Вот тема, которая развита была Гоголем с поразительною живостию, – Тентетников выставлен был лицом в высшей степени симпатичным. Утратив веру в свой идеал, чувствуя себя безоружным в борьбе с неразрешимыми противоречиями, он, может быть, по примеру других, окончательно и примирился бы с ними, чиновное честолюбие взяло бы верх над голосом совести, ежели бы не представилось воображению его другое поприще деятельности, еще не испытанное им, но заманчивое по обилию средств к практическому приложению всего запаса, добрых и благородных намерений, которыми полна была душа его. Он поехал в деревню.

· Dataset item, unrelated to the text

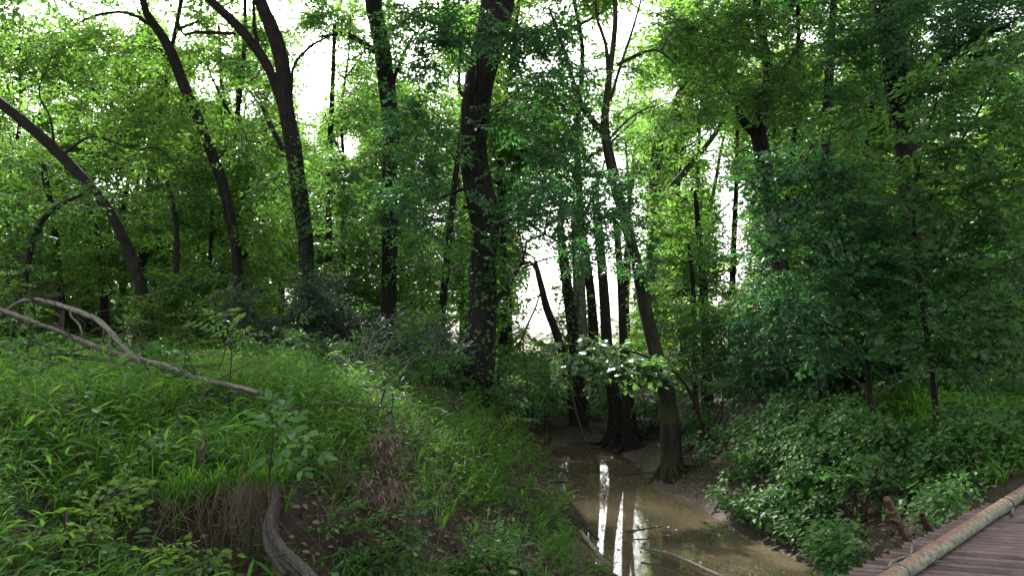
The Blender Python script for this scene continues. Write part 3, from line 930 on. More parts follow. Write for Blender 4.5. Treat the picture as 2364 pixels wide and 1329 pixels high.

Чудное описание этой деревни в чтении Гоголя выходило так прелестно, что когда он кончил его словами: «Господи, как здесь просторно!» то мы, оба слушателя, невольно вскрикнули от восхищения.
Затем приезд Чичикова, разговор его с Тентетниковым и весь конец первой главы, сколько мне помнится, Гоголь читал совершенно согласно с текстом издания 1855 года. Окончив чтение, Гоголь обратился к нам с вопросом:
– Ну, что вы скажете?
Будучи под впечатлением тех прелестных картин и разнообразных описаний природы, которыми изобилует первая глава, я отвечал, что более всего я поражен художественной отделкой этой части, что ни один пейзажист не производил на меня подобного впечатления.
– Я этому рад, – отвечал Гоголь и, передав нам рукопись, просил, чтобы мы прочли ему вслух некоторые места.
Не помню, г. Россет или я исполнил его желание, и он прислушивался к нашему чтению, видимо, желая слышать, как будут передаваться другими те места, которые особенно рельефно выходили при его мастерском чтении.
По окончании чтения г. Россет спросил у Гоголя:
– Что, вы знали такого Александра Петровича (первого наставника Тентетникова) или это ваш идеал наставника?
При этом вопросе Гоголь несколько задумался и, помолчав, отвечал:
– Да, я знал такого.
Я воспользовался этим случаем, чтобы заметить Гоголю, что, действительно, его Александр Петрович представляется каким-то лицом идеальным, оттого, быть может, что о нем говорится уже как о покойнике, в третьем лице; но как бы то ни было, а он, сравнительно с другими действующими лицами, как-то безжизнен.
– Это справедливо, – отвечал мне Гоголь и, подумав немного, прибавил: – Но он у меня оживет потом.